La gracia del sacramento del matrimonio

¿Se puede perfeccionar el amor y fortalecer la unidad en el matrimonio? El Catecismo señala que ésta es la tarea más importante de los esposos, unidos en la carne y en el espíritu, es decir, en lo externo y en la intimidad. Por eso deben beber de la fuente de la unidad, que es el amor de Cristo.

El Concilio Vaticano II señala que, en su modo y estado de vida, los cónyuges cristianos tienen su carisma propio en el pueblo de Dios. Esta gracia conforme al sacramento del matrimonio está destinada a perfeccionar el amor de los cónyuges, a fortalecer su unidad indisoluble. Por medio de esta gracia se ayudan mutuamente a santificarse con la vida matrimonial conyugal y en la acogida y educación de los hijos.
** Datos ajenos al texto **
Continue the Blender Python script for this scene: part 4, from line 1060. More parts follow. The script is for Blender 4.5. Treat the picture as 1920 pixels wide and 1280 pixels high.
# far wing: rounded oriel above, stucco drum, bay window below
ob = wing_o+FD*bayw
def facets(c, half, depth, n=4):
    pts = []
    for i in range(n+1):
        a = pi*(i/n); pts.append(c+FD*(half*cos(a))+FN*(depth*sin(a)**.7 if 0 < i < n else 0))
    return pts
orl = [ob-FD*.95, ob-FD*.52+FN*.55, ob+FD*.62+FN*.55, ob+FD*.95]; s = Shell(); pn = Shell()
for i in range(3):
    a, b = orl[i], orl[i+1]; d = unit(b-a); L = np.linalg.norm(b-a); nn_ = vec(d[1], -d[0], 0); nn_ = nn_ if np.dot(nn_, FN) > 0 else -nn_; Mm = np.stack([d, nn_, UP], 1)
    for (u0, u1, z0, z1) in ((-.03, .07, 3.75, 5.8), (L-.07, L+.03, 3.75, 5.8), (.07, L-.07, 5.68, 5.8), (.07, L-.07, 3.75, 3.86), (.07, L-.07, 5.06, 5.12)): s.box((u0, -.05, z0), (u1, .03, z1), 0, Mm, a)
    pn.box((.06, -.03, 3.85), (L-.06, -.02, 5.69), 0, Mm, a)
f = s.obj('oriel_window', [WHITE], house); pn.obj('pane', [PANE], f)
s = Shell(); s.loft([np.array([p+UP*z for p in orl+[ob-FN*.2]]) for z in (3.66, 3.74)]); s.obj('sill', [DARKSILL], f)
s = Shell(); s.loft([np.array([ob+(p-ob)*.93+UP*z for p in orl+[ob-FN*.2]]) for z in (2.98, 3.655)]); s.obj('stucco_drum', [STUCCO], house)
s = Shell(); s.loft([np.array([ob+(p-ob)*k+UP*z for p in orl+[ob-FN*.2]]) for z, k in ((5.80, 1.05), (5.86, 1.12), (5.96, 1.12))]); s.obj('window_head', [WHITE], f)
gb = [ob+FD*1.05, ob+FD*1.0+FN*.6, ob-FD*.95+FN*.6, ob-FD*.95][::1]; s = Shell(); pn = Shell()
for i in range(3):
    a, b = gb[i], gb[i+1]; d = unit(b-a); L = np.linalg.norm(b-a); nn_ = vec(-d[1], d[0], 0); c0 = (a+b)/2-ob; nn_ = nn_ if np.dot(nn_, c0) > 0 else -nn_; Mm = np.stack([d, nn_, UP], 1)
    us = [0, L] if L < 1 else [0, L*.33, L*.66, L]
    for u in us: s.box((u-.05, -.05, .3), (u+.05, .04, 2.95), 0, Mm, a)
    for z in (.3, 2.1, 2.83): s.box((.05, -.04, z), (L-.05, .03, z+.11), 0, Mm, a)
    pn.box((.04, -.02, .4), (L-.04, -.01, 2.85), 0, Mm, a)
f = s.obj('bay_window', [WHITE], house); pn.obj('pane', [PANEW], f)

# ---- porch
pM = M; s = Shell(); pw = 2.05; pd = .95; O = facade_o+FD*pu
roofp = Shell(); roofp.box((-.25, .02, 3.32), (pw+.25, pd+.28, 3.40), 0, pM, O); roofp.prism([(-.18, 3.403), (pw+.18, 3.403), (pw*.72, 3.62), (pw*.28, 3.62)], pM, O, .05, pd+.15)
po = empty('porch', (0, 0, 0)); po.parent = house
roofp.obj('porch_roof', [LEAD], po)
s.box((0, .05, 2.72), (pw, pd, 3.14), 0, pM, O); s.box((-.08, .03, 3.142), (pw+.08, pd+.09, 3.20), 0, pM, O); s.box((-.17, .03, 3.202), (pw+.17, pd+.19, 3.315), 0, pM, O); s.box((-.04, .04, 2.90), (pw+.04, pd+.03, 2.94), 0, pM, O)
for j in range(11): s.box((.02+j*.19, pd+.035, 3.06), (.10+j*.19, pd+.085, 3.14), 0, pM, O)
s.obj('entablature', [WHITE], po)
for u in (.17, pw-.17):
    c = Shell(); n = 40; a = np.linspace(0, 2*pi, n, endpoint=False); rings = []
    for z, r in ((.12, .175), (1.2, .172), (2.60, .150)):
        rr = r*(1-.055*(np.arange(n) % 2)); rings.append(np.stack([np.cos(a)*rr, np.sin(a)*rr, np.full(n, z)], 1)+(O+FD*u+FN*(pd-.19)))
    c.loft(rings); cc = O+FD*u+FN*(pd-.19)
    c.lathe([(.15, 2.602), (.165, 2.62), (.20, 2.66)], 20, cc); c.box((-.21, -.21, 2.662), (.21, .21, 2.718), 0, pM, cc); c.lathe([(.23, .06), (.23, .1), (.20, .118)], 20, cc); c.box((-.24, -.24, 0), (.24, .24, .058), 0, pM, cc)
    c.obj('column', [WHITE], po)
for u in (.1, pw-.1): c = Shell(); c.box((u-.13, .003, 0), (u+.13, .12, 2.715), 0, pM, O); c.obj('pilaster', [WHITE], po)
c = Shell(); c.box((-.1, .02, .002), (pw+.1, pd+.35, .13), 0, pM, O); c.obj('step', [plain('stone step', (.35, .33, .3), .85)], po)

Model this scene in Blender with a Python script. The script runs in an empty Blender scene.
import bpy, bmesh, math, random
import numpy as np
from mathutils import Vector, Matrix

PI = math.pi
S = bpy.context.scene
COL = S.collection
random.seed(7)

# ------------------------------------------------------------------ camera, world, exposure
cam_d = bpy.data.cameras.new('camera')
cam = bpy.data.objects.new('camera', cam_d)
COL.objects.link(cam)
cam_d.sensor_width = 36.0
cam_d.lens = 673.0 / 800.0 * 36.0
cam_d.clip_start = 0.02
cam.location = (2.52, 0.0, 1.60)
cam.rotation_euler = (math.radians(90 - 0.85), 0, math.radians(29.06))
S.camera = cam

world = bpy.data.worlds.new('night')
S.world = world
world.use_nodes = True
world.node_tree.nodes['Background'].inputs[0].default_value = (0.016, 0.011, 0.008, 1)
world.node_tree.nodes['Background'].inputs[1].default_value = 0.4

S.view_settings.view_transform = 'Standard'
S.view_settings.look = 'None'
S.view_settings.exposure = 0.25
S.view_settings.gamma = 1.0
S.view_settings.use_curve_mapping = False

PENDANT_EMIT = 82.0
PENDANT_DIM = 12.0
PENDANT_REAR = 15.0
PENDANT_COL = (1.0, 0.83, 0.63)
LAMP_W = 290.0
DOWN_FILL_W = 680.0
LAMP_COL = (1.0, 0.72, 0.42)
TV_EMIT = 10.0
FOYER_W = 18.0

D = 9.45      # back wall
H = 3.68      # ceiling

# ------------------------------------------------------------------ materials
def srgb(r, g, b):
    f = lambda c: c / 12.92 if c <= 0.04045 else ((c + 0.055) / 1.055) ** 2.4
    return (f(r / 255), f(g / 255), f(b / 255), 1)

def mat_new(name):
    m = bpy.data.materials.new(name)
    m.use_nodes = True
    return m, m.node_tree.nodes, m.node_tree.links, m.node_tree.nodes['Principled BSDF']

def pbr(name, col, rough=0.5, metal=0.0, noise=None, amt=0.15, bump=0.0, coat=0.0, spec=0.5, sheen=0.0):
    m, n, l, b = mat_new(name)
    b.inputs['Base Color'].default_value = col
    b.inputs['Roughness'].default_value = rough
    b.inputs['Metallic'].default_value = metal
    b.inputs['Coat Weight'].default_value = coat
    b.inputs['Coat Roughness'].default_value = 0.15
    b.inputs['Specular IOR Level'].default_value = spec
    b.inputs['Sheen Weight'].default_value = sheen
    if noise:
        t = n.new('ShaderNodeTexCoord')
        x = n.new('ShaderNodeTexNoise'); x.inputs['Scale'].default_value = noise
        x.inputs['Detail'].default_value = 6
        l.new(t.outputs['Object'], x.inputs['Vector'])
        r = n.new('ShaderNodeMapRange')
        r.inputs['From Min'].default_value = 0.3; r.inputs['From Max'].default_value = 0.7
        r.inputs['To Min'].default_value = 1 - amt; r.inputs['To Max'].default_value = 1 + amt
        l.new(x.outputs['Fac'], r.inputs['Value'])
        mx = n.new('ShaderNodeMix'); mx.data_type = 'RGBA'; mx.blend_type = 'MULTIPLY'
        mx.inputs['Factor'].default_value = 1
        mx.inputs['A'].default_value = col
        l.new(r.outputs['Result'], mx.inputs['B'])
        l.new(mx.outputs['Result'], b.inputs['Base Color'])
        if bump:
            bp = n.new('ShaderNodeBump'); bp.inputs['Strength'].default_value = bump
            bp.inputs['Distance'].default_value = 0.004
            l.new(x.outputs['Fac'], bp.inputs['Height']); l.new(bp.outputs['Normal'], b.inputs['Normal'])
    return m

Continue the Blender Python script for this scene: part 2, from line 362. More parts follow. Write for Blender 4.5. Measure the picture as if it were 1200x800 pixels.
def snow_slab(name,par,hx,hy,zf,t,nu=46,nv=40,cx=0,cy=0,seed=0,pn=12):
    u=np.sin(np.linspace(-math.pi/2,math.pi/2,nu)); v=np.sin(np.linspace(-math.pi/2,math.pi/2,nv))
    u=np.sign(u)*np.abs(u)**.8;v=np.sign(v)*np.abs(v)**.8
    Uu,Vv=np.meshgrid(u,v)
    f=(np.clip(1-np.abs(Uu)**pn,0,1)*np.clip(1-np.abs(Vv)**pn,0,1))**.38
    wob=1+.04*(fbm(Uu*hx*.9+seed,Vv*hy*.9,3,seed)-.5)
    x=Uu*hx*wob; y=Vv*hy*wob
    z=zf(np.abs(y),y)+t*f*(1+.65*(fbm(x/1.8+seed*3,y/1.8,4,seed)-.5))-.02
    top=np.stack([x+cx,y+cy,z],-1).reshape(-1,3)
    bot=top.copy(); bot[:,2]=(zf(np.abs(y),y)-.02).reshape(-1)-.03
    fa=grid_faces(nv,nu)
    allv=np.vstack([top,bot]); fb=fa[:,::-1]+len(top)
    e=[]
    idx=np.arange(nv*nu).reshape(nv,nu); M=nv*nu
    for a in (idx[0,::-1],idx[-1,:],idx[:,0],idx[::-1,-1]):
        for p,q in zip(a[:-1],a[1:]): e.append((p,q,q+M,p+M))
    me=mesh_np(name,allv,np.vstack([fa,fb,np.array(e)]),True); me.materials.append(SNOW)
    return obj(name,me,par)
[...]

Cristo es la fuente de esta gracia. Ya que de la misma manera que Dios en otro tiempo salió al encuentro de su pueblo por una alianza de amor y fidelidad, ahora el Salvador de los seres humanos y esposo de la Iglesia, mediante el sacramento del matrimonio, sale al encuentro de los esposos cristianos. Permanece con ellos, les da la fuerza de seguirle tomando su cruz, de levantarse después de sus caídas, de perdonarse mutuamente, de llevar unos las cargas de los otros (cf Ga 6,2), de estar “sometidos unos a otros en el temor de Cristo” (Ef 5,21) y de amarse con un amor sobrenatural, delicado y fecundo. En las alegrías de su amor y de su vida familiar les da, ya aquí, un gusto anticipado del banquete de las bodas del Cordero.

“¿De dónde voy a sacar la fuerza para describir de manera satisfactoria la dicha del matrimonio que celebra la Iglesia, que confirma la ofrenda, que sella la bendición? Los ángeles lo proclaman, el Padre celestial lo ratifica. ¡Qué matrimonio el de dos cristianos, unidos por una sola esperanza, un solo deseo, una sola disciplina, el mismo servicio! Los dos hijos de un mismo Padre, servidores de un mismo Señor; nada los separa, ni en el espíritu ni en la carne; al contrario, son verdaderamente dos en una sola carne. Donde la carne es una, también es uno el espíritu” (Tertuliano).



(Texto basado en: Catecismo de la Iglesia Católica, 1638-1642; CONCILIO VATICANO II, Gaudium et spes, 4; Lumen gentium, 11.41; Código de Derecho Canónico, cánon 1141; JUAN PABLO II, Familiaris consortio, 13).